### Problem requirements
Search the data for the word "objects" and copy every line where it occurs.

### Provided records
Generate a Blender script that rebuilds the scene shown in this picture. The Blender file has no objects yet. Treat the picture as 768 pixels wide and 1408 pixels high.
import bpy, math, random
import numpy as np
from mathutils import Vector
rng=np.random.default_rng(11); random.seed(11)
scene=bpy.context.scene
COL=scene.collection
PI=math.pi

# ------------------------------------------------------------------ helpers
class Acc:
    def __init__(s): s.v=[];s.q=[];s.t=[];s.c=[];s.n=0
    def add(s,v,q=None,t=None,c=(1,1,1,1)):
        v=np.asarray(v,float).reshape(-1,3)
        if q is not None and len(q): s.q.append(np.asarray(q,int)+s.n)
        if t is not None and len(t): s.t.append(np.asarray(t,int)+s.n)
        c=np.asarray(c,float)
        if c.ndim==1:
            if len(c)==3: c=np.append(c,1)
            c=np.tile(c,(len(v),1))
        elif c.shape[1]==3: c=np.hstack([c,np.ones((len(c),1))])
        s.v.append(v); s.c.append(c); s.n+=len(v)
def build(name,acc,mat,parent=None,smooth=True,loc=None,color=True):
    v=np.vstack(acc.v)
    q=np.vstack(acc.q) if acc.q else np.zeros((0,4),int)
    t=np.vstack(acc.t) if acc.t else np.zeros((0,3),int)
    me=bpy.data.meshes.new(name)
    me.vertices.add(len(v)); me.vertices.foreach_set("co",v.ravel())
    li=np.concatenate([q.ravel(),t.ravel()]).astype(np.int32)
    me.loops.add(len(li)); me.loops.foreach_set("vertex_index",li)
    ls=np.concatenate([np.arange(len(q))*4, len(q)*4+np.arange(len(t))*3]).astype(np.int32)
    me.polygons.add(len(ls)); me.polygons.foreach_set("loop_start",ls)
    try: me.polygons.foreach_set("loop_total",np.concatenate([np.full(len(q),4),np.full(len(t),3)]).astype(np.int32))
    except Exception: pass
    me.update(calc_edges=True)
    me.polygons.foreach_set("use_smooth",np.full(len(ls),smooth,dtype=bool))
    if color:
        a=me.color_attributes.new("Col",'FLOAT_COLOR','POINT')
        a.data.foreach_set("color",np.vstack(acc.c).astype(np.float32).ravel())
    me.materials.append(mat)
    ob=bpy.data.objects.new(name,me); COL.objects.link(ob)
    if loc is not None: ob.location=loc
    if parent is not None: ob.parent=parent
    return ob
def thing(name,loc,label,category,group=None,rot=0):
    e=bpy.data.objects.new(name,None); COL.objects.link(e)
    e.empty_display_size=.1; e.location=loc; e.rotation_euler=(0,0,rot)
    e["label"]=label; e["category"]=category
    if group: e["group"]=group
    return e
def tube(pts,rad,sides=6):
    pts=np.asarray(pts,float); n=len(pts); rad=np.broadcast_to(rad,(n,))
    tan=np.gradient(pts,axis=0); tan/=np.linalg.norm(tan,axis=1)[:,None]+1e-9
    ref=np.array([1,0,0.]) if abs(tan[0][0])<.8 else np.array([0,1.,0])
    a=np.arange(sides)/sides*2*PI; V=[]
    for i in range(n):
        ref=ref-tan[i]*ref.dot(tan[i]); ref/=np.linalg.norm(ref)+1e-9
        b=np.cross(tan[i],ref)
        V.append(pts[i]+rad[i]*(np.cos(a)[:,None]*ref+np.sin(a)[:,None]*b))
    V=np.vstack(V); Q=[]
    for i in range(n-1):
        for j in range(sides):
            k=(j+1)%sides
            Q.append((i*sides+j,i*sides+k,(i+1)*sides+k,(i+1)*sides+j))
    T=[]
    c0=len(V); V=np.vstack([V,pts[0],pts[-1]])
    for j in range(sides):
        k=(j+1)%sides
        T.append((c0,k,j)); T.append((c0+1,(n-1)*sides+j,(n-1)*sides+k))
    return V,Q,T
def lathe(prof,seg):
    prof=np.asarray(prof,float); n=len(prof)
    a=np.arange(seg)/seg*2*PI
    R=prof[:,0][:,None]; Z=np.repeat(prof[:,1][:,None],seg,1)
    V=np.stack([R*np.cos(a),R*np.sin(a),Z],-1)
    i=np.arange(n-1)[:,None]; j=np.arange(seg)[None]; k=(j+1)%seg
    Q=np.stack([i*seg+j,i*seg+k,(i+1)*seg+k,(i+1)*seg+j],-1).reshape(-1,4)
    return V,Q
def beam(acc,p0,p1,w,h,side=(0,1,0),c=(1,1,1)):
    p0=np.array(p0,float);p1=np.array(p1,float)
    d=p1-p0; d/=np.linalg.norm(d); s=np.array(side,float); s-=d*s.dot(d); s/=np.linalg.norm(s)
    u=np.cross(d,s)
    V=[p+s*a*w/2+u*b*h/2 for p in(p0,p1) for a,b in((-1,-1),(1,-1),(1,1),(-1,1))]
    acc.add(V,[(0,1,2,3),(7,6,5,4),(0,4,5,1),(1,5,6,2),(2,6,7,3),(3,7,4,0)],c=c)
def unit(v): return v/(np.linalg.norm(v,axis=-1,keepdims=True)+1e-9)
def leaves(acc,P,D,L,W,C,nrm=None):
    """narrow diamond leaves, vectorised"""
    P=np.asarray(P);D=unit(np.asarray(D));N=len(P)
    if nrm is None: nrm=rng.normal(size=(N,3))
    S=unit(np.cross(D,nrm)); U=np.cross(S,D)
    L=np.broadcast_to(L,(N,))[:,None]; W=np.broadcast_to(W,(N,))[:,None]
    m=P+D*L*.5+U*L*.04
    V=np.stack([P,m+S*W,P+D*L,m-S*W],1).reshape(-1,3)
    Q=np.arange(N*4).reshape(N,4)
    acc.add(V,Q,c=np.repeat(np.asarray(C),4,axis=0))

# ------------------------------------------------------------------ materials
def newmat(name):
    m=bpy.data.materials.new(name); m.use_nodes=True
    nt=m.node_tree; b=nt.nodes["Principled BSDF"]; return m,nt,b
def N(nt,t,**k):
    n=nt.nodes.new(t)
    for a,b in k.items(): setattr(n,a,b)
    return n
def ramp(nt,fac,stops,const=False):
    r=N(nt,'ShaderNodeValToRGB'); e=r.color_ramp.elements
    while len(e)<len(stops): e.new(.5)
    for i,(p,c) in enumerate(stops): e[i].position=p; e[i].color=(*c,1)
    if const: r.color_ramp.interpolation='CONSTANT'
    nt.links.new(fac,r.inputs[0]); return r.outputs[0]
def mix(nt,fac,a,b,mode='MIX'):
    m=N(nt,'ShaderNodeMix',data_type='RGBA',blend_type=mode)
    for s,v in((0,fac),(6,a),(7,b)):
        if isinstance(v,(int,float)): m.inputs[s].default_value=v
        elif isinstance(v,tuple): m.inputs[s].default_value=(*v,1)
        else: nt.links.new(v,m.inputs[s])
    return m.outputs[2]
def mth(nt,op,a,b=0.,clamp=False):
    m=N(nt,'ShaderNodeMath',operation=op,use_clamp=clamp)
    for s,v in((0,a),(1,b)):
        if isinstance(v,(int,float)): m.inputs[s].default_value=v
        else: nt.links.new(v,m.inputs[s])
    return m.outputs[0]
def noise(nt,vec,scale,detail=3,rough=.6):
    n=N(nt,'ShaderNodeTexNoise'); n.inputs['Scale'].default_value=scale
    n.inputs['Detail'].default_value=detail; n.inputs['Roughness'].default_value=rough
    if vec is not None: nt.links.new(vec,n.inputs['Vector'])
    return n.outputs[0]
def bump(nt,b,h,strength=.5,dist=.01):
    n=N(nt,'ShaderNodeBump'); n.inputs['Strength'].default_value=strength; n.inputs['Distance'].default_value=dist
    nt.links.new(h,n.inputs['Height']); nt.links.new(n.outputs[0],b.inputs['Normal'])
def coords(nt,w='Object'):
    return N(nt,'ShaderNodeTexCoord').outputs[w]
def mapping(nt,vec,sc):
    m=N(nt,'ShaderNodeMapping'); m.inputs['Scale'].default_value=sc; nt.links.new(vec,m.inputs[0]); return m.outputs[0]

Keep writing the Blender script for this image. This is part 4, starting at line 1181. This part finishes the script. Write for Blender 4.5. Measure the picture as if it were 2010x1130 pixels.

### Response to the exercise
Generate a Blender script that rebuilds the scene shown in this picture. The Blender file has no objects yet. Treat the picture as 768 pixels wide and 1408 pixels high.
    ob=bpy.data.objects.new(name,me); COL.objects.link(ob)
    e=bpy.data.objects.new(name,None); COL.objects.link(e)